[Scene script records]
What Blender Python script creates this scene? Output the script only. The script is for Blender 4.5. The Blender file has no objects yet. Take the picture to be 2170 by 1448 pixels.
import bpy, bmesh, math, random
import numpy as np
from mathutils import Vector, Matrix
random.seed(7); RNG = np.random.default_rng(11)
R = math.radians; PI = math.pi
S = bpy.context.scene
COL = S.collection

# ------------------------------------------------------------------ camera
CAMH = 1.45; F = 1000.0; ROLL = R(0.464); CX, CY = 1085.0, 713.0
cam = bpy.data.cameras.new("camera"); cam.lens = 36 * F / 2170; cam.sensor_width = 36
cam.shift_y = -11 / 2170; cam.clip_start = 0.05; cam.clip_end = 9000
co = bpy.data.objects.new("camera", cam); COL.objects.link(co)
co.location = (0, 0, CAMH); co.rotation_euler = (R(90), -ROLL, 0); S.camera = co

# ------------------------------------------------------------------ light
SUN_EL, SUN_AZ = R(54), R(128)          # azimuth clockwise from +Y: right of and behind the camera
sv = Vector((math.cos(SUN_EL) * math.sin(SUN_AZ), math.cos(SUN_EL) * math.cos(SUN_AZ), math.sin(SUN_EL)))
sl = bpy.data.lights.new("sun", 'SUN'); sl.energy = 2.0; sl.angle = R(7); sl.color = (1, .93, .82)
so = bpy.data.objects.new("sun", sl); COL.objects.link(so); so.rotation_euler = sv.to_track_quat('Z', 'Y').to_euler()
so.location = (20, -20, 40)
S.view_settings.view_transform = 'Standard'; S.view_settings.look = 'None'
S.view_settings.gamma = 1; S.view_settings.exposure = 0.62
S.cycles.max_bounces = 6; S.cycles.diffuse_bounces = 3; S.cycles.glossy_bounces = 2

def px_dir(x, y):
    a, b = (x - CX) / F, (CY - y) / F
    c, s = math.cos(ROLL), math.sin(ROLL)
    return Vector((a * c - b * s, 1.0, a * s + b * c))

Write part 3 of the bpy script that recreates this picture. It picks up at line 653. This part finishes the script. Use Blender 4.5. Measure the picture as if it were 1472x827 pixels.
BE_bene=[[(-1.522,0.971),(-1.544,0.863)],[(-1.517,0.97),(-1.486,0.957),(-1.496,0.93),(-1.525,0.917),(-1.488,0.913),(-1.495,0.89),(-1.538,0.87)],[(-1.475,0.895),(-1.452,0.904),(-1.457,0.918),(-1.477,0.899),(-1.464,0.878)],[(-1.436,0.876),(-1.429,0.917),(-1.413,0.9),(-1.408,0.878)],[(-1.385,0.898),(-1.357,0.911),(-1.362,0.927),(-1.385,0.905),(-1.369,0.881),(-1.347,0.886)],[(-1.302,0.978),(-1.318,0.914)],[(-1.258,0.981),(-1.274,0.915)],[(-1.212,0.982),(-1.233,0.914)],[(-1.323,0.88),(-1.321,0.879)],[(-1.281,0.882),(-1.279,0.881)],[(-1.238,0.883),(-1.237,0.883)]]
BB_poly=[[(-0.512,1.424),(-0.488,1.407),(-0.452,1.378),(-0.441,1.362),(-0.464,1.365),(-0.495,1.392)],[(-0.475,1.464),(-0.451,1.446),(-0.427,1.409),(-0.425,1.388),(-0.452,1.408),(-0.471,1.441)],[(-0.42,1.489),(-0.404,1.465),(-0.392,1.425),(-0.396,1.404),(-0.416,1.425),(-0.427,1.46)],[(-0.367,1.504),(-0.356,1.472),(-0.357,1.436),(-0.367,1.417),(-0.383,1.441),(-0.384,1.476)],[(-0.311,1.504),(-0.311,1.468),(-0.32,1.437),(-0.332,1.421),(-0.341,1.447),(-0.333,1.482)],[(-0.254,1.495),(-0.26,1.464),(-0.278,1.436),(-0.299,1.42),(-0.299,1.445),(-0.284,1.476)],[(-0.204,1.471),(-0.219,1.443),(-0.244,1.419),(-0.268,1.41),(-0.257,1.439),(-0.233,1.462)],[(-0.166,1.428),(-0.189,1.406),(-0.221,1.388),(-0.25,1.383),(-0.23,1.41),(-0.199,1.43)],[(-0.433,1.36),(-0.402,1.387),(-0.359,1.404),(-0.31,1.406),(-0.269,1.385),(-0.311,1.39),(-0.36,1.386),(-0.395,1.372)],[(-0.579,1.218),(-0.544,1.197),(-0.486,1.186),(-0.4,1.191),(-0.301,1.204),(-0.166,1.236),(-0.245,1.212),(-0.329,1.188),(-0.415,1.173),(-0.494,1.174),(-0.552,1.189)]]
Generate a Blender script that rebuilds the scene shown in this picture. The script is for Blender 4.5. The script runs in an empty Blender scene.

Aim: Write out every entry above, word for word.

Exercise response:
What Blender Python script creates this scene? Output the script only. The script is for Blender 4.5. The Blender file has no objects yet. Take the picture to be 2170 by 1448 pixels.
import bpy, bmesh, math, random
import numpy as np
from mathutils import Vector, Matrix
random.seed(7); RNG = np.random.default_rng(11)
R = math.radians; PI = math.pi
S = bpy.context.scene
COL = S.collection

# ------------------------------------------------------------------ camera
CAMH = 1.45; F = 1000.0; ROLL = R(0.464); CX, CY = 1085.0, 713.0
cam = bpy.data.cameras.new("camera"); cam.lens = 36 * F / 2170; cam.sensor_width = 36
cam.shift_y = -11 / 2170; cam.clip_start = 0.05; cam.clip_end = 9000
co = bpy.data.objects.new("camera", cam); COL.objects.link(co)
co.location = (0, 0, CAMH); co.rotation_euler = (R(90), -ROLL, 0); S.camera = co

# ------------------------------------------------------------------ light
SUN_EL, SUN_AZ = R(54), R(128)          # azimuth clockwise from +Y: right of and behind the camera
sv = Vector((math.cos(SUN_EL) * math.sin(SUN_AZ), math.cos(SUN_EL) * math.cos(SUN_AZ), math.sin(SUN_EL)))
sl = bpy.data.lights.new("sun", 'SUN'); sl.energy = 2.0; sl.angle = R(7); sl.color = (1, .93, .82)
so = bpy.data.objects.new("sun", sl); COL.objects.link(so); so.rotation_euler = sv.to_track_quat('Z', 'Y').to_euler()
so.location = (20, -20, 40)
S.view_settings.view_transform = 'Standard'; S.view_settings.look = 'None'
S.view_settings.gamma = 1; S.view_settings.exposure = 0.62
S.cycles.max_bounces = 6; S.cycles.diffuse_bounces = 3; S.cycles.glossy_bounces = 2

def px_dir(x, y):
    a, b = (x - CX) / F, (CY - y) / F
    c, s = math.cos(ROLL), math.sin(ROLL)
    return Vector((a * c - b * s, 1.0, a * s + b * c))

Write part 3 of the bpy script that recreates this picture. It picks up at line 653. This part finishes the script. Use Blender 4.5. Measure the picture as if it were 1472x827 pixels.
BE_bene=[[(-1.522,0.971),(-1.544,0.863)],[(-1.517,0.97),(-1.486,0.957),(-1.496,0.93),(-1.525,0.917),(-1.488,0.913),(-1.495,0.89),(-1.538,0.87)],[(-1.475,0.895),(-1.452,0.904),(-1.457,0.918),(-1.477,0.899),(-1.464,0.878)],[(-1.436,0.876),(-1.429,0.917),(-1.413,0.9),(-1.408,0.878)],[(-1.385,0.898),(-1.357,0.911),(-1.362,0.927),(-1.385,0.905),(-1.369,0.881),(-1.347,0.886)],[(-1.302,0.978),(-1.318,0.914)],[(-1.258,0.981),(-1.274,0.915)],[(-1.212,0.982),(-1.233,0.914)],[(-1.323,0.88),(-1.321,0.879)],[(-1.281,0.882),(-1.279,0.881)],[(-1.238,0.883),(-1.237,0.883)]]
BB_poly=[[(-0.512,1.424),(-0.488,1.407),(-0.452,1.378),(-0.441,1.362),(-0.464,1.365),(-0.495,1.392)],[(-0.475,1.464),(-0.451,1.446),(-0.427,1.409),(-0.425,1.388),(-0.452,1.408),(-0.471,1.441)],[(-0.42,1.489),(-0.404,1.465),(-0.392,1.425),(-0.396,1.404),(-0.416,1.425),(-0.427,1.46)],[(-0.367,1.504),(-0.356,1.472),(-0.357,1.436),(-0.367,1.417),(-0.383,1.441),(-0.384,1.476)],[(-0.311,1.504),(-0.311,1.468),(-0.32,1.437),(-0.332,1.421),(-0.341,1.447),(-0.333,1.482)],[(-0.254,1.495),(-0.26,1.464),(-0.278,1.436),(-0.299,1.42),(-0.299,1.445),(-0.284,1.476)],[(-0.204,1.471),(-0.219,1.443),(-0.244,1.419),(-0.268,1.41),(-0.257,1.439),(-0.233,1.462)],[(-0.166,1.428),(-0.189,1.406),(-0.221,1.388),(-0.25,1.383),(-0.23,1.41),(-0.199,1.43)],[(-0.433,1.36),(-0.402,1.387),(-0.359,1.404),(-0.31,1.406),(-0.269,1.385),(-0.311,1.39),(-0.36,1.386),(-0.395,1.372)],[(-0.579,1.218),(-0.544,1.197),(-0.486,1.186),(-0.4,1.191),(-0.301,1.204),(-0.166,1.236),(-0.245,1.212),(-0.329,1.188),(-0.415,1.173),(-0.494,1.174),(-0.552,1.189)]]
Generate a Blender script that rebuilds the scene shown in this picture. The script is for Blender 4.5. The script runs in an empty Blender scene.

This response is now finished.